(Objective):
Copy exactly the lines from the start of the data below through the one that carries "bulb_shaker('right brass-capped shaker", and only those.

(Stored records)
+ + + + + + +

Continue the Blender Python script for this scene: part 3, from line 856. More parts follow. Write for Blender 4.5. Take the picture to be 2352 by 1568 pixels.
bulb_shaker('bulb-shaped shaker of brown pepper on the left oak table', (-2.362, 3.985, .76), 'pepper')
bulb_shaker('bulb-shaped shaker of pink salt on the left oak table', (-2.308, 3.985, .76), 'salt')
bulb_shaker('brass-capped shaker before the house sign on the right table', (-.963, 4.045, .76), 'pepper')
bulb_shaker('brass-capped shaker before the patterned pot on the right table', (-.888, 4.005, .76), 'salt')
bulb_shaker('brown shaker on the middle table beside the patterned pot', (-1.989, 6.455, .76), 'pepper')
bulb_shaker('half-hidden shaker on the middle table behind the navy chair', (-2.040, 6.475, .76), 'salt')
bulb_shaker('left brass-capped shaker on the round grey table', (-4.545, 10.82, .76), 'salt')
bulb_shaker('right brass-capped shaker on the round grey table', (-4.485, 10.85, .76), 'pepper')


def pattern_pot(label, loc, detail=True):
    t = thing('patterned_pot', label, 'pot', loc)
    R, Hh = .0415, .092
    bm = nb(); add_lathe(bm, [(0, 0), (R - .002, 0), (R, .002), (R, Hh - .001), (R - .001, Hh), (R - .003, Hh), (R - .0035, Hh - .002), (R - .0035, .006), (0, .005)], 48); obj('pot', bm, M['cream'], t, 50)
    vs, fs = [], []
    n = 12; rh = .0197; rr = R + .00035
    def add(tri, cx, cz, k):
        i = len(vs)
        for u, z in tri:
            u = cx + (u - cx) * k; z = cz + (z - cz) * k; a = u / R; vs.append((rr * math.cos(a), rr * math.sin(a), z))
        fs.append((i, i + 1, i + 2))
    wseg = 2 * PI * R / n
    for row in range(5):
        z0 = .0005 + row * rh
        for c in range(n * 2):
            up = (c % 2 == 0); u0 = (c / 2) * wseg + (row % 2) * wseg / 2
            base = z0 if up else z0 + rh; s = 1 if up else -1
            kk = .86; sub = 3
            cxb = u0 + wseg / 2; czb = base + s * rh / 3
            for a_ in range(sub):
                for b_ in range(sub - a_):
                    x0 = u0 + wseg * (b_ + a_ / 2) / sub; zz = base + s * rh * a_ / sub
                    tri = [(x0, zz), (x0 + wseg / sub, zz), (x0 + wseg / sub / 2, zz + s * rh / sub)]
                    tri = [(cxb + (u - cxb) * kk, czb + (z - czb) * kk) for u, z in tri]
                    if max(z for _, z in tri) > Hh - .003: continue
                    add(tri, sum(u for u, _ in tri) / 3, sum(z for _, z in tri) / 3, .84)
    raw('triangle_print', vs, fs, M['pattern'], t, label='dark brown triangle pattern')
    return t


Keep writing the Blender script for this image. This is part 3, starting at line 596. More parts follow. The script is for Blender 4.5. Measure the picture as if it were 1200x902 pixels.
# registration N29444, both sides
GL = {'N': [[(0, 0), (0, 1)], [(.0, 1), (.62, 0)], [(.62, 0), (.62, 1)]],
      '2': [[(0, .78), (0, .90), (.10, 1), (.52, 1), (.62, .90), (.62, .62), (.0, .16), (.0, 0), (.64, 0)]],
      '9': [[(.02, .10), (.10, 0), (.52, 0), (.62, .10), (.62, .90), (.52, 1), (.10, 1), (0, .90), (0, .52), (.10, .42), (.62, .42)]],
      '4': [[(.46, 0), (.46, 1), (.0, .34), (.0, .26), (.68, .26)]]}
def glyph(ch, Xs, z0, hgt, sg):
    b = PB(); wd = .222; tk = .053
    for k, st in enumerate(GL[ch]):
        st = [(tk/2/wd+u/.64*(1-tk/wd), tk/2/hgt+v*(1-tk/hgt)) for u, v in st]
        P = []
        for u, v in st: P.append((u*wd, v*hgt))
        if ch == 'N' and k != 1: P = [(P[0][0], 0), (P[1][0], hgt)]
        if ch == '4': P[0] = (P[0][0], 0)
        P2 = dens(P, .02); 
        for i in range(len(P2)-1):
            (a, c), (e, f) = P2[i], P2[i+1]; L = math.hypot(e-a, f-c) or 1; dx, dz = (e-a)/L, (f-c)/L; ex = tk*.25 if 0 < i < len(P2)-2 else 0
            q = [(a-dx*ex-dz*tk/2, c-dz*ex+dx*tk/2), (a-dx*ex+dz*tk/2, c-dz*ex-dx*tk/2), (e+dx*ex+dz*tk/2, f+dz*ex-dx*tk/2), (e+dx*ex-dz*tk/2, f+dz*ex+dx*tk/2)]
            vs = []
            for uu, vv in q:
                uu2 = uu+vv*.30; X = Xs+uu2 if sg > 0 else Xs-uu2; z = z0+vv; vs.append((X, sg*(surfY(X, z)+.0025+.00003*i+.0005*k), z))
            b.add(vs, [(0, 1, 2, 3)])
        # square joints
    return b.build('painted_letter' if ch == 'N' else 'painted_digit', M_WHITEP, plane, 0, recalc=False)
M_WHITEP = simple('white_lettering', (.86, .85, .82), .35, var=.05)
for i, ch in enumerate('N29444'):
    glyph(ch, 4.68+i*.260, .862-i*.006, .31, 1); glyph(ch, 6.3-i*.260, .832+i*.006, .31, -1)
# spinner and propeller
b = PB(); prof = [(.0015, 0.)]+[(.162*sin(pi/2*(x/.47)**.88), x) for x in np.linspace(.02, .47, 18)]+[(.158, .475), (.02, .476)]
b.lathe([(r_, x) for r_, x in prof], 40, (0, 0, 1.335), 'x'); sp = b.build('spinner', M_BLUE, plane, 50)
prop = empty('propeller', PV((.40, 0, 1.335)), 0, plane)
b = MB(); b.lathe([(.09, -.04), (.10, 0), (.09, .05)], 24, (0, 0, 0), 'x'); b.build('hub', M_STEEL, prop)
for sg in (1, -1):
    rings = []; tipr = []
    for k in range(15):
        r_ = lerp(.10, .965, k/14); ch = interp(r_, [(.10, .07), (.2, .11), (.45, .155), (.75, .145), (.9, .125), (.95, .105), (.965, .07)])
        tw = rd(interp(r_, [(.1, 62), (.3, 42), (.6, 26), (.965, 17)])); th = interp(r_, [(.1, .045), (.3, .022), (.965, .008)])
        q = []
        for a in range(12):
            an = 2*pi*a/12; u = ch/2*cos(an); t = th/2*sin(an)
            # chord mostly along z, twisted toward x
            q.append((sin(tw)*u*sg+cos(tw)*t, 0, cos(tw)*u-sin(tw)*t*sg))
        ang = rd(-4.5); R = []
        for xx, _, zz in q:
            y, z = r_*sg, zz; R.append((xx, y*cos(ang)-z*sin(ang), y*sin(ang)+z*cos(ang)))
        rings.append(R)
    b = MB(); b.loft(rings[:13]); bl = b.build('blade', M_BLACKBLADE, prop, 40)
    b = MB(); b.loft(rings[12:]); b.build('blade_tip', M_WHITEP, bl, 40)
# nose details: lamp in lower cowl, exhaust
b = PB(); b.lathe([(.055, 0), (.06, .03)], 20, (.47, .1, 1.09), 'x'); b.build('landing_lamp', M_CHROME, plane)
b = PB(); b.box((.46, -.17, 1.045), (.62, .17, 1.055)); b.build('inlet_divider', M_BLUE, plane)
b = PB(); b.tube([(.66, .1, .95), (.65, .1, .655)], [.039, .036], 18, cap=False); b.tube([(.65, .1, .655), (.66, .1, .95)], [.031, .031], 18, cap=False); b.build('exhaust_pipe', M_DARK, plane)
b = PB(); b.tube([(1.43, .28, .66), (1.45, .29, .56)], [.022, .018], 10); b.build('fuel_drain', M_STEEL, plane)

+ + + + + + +

(Problem solution):
Continue the Blender Python script for this scene: part 3, from line 856. More parts follow. Write for Blender 4.5. Take the picture to be 2352 by 1568 pixels.
bulb_shaker('bulb-shaped shaker of brown pepper on the left oak table', (-2.362, 3.985, .76), 'pepper')
bulb_shaker('bulb-shaped shaker of pink salt on the left oak table', (-2.308, 3.985, .76), 'salt')
bulb_shaker('brass-capped shaker before the house sign on the right table', (-.963, 4.045, .76), 'pepper')
bulb_shaker('brass-capped shaker before the patterned pot on the right table', (-.888, 4.005, .76), 'salt')
bulb_shaker('brown shaker on the middle table beside the patterned pot', (-1.989, 6.455, .76), 'pepper')
bulb_shaker('half-hidden shaker on the middle table behind the navy chair', (-2.040, 6.475, .76), 'salt')
bulb_shaker('left brass-capped shaker on the round grey table', (-4.545, 10.82, .76), 'salt')
bulb_shaker('right brass-capped shaker on the round grey table', (-4.485, 10.85, .76), 'pepper')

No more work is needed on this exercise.